**TASK REQUIREMENTS**
Return each entry exactly, with none missing.

▶

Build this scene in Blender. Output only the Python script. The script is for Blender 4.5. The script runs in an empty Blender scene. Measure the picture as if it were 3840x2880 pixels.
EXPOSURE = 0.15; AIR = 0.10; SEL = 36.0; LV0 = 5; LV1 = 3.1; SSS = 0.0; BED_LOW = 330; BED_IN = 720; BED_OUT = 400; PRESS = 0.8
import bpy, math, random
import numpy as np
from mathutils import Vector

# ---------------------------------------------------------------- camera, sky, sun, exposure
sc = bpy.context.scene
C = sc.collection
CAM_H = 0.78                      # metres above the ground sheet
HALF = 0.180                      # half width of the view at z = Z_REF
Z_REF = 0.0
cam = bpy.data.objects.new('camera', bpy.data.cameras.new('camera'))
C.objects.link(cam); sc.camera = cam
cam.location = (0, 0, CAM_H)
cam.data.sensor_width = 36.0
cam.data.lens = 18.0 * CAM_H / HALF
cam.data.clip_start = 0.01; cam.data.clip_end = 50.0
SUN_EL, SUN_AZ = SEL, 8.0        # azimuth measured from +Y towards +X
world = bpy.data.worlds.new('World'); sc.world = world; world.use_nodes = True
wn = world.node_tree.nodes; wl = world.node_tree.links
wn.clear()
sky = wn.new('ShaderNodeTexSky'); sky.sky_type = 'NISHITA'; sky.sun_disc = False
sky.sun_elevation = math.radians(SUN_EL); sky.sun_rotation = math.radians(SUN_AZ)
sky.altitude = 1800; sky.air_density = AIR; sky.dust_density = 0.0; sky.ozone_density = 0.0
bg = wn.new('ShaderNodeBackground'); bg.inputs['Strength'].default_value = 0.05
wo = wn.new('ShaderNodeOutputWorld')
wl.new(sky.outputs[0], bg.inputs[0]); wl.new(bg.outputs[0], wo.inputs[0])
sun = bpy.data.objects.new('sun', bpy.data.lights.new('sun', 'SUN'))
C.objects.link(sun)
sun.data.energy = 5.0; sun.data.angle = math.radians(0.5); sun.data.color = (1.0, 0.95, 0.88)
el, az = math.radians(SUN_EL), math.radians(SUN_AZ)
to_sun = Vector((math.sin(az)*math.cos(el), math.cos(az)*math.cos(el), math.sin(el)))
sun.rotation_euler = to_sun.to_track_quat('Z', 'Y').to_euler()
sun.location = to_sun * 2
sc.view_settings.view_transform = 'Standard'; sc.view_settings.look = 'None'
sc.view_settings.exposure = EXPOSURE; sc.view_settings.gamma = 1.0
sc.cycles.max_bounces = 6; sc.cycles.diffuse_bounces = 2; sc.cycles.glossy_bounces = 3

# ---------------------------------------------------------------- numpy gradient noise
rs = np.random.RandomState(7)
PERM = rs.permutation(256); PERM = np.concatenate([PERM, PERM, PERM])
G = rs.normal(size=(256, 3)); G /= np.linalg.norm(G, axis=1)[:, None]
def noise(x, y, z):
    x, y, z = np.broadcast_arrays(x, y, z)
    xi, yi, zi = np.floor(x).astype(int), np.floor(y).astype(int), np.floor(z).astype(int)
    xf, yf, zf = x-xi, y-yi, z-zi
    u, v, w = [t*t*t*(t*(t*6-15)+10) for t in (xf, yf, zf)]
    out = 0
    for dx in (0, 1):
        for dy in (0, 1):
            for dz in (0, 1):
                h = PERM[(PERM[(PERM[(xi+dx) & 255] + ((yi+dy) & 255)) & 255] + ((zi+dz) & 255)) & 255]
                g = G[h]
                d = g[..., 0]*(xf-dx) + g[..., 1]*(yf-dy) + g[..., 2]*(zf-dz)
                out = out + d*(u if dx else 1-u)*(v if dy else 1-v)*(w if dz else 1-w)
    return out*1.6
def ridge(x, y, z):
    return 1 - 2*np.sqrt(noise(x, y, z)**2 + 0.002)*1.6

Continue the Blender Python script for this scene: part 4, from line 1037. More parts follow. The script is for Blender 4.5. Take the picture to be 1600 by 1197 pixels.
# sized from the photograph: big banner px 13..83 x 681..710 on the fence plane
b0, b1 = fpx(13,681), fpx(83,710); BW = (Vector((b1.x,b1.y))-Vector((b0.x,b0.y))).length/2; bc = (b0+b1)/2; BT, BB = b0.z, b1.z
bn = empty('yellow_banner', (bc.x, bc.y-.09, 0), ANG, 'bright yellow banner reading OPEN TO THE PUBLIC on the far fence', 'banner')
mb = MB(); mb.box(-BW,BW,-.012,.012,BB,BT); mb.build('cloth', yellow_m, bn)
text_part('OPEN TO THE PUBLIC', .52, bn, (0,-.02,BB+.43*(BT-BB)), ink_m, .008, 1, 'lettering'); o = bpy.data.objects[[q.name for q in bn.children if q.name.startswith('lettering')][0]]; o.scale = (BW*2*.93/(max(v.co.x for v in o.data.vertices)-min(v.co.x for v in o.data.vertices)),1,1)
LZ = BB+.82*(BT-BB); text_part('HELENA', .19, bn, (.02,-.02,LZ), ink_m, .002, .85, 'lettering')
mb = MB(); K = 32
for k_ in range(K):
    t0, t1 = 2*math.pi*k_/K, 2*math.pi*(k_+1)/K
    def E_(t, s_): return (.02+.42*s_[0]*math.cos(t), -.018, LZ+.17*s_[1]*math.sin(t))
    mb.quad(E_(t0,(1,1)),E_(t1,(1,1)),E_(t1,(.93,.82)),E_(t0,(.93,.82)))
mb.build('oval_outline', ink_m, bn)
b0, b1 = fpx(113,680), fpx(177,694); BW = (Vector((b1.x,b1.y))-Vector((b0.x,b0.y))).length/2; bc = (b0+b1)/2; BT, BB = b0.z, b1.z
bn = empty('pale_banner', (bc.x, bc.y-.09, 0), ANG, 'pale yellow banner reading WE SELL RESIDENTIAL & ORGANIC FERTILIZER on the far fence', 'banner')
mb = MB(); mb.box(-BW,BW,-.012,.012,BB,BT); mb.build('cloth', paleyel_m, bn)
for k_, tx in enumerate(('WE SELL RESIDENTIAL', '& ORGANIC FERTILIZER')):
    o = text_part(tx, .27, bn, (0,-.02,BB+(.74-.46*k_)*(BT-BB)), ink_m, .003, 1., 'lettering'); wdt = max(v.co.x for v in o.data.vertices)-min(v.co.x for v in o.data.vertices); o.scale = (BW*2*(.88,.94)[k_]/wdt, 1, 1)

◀

**REPLY TO THE TASK**
Build this scene in Blender. Output only the Python script. The script is for Blender 4.5. The script runs in an empty Blender scene. Measure the picture as if it were 3840x2880 pixels.
EXPOSURE = 0.15; AIR = 0.10; SEL = 36.0; LV0 = 5; LV1 = 3.1; SSS = 0.0; BED_LOW = 330; BED_IN = 720; BED_OUT = 400; PRESS = 0.8
import bpy, math, random
import numpy as np
from mathutils import Vector

# ---------------------------------------------------------------- camera, sky, sun, exposure
sc = bpy.context.scene
C = sc.collection
CAM_H = 0.78                      # metres above the ground sheet
HALF = 0.180                      # half width of the view at z = Z_REF
Z_REF = 0.0
cam = bpy.data.objects.new('camera', bpy.data.cameras.new('camera'))
C.objects.link(cam); sc.camera = cam
cam.location = (0, 0, CAM_H)
cam.data.sensor_width = 36.0
cam.data.lens = 18.0 * CAM_H / HALF
cam.data.clip_start = 0.01; cam.data.clip_end = 50.0
SUN_EL, SUN_AZ = SEL, 8.0        # azimuth measured from +Y towards +X
world = bpy.data.worlds.new('World'); sc.world = world; world.use_nodes = True
wn = world.node_tree.nodes; wl = world.node_tree.links
wn.clear()
sky = wn.new('ShaderNodeTexSky'); sky.sky_type = 'NISHITA'; sky.sun_disc = False
sky.sun_elevation = math.radians(SUN_EL); sky.sun_rotation = math.radians(SUN_AZ)
sky.altitude = 1800; sky.air_density = AIR; sky.dust_density = 0.0; sky.ozone_density = 0.0
bg = wn.new('ShaderNodeBackground'); bg.inputs['Strength'].default_value = 0.05
wo = wn.new('ShaderNodeOutputWorld')
wl.new(sky.outputs[0], bg.inputs[0]); wl.new(bg.outputs[0], wo.inputs[0])
sun = bpy.data.objects.new('sun', bpy.data.lights.new('sun', 'SUN'))
C.objects.link(sun)
sun.data.energy = 5.0; sun.data.angle = math.radians(0.5); sun.data.color = (1.0, 0.95, 0.88)
el, az = math.radians(SUN_EL), math.radians(SUN_AZ)
to_sun = Vector((math.sin(az)*math.cos(el), math.cos(az)*math.cos(el), math.sin(el)))
sun.rotation_euler = to_sun.to_track_quat('Z', 'Y').to_euler()
sun.location = to_sun * 2
sc.view_settings.view_transform = 'Standard'; sc.view_settings.look = 'None'
sc.view_settings.exposure = EXPOSURE; sc.view_settings.gamma = 1.0
sc.cycles.max_bounces = 6; sc.cycles.diffuse_bounces = 2; sc.cycles.glossy_bounces = 3

# ---------------------------------------------------------------- numpy gradient noise
rs = np.random.RandomState(7)
PERM = rs.permutation(256); PERM = np.concatenate([PERM, PERM, PERM])
G = rs.normal(size=(256, 3)); G /= np.linalg.norm(G, axis=1)[:, None]
def noise(x, y, z):
    x, y, z = np.broadcast_arrays(x, y, z)
    xi, yi, zi = np.floor(x).astype(int), np.floor(y).astype(int), np.floor(z).astype(int)
    xf, yf, zf = x-xi, y-yi, z-zi
    u, v, w = [t*t*t*(t*(t*6-15)+10) for t in (xf, yf, zf)]
    out = 0
    for dx in (0, 1):
        for dy in (0, 1):
            for dz in (0, 1):
                h = PERM[(PERM[(PERM[(xi+dx) & 255] + ((yi+dy) & 255)) & 255] + ((zi+dz) & 255)) & 255]
                g = G[h]
                d = g[..., 0]*(xf-dx) + g[..., 1]*(yf-dy) + g[..., 2]*(zf-dz)
                out = out + d*(u if dx else 1-u)*(v if dy else 1-v)*(w if dz else 1-w)
    return out*1.6
def ridge(x, y, z):
    return 1 - 2*np.sqrt(noise(x, y, z)**2 + 0.002)*1.6

Continue the Blender Python script for this scene: part 4, from line 1037. More parts follow. The script is for Blender 4.5. Take the picture to be 1600 by 1197 pixels.
# sized from the photograph: big banner px 13..83 x 681..710 on the fence plane
b0, b1 = fpx(13,681), fpx(83,710); BW = (Vector((b1.x,b1.y))-Vector((b0.x,b0.y))).length/2; bc = (b0+b1)/2; BT, BB = b0.z, b1.z
bn = empty('yellow_banner', (bc.x, bc.y-.09, 0), ANG, 'bright yellow banner reading OPEN TO THE PUBLIC on the far fence', 'banner')
mb = MB(); mb.box(-BW,BW,-.012,.012,BB,BT); mb.build('cloth', yellow_m, bn)
text_part('OPEN TO THE PUBLIC', .52, bn, (0,-.02,BB+.43*(BT-BB)), ink_m, .008, 1, 'lettering'); o = bpy.data.objects[[q.name for q in bn.children if q.name.startswith('lettering')][0]]; o.scale = (BW*2*.93/(max(v.co.x for v in o.data.vertices)-min(v.co.x for v in o.data.vertices)),1,1)
LZ = BB+.82*(BT-BB); text_part('HELENA', .19, bn, (.02,-.02,LZ), ink_m, .002, .85, 'lettering')
mb = MB(); K = 32
for k_ in range(K):
    t0, t1 = 2*math.pi*k_/K, 2*math.pi*(k_+1)/K
    def E_(t, s_): return (.02+.42*s_[0]*math.cos(t), -.018, LZ+.17*s_[1]*math.sin(t))
    mb.quad(E_(t0,(1,1)),E_(t1,(1,1)),E_(t1,(.93,.82)),E_(t0,(.93,.82)))
mb.build('oval_outline', ink_m, bn)
b0, b1 = fpx(113,680), fpx(177,694); BW = (Vector((b1.x,b1.y))-Vector((b0.x,b0.y))).length/2; bc = (b0+b1)/2; BT, BB = b0.z, b1.z
bn = empty('pale_banner', (bc.x, bc.y-.09, 0), ANG, 'pale yellow banner reading WE SELL RESIDENTIAL & ORGANIC FERTILIZER on the far fence', 'banner')
mb = MB(); mb.box(-BW,BW,-.012,.012,BB,BT); mb.build('cloth', paleyel_m, bn)
for k_, tx in enumerate(('WE SELL RESIDENTIAL', '& ORGANIC FERTILIZER')):
    o = text_part(tx, .27, bn, (0,-.02,BB+(.74-.46*k_)*(BT-BB)), ink_m, .003, 1., 'lettering'); wdt = max(v.co.x for v in o.data.vertices)-min(v.co.x for v in o.data.vertices); o.scale = (BW*2*(.88,.94)[k_]/wdt, 1, 1)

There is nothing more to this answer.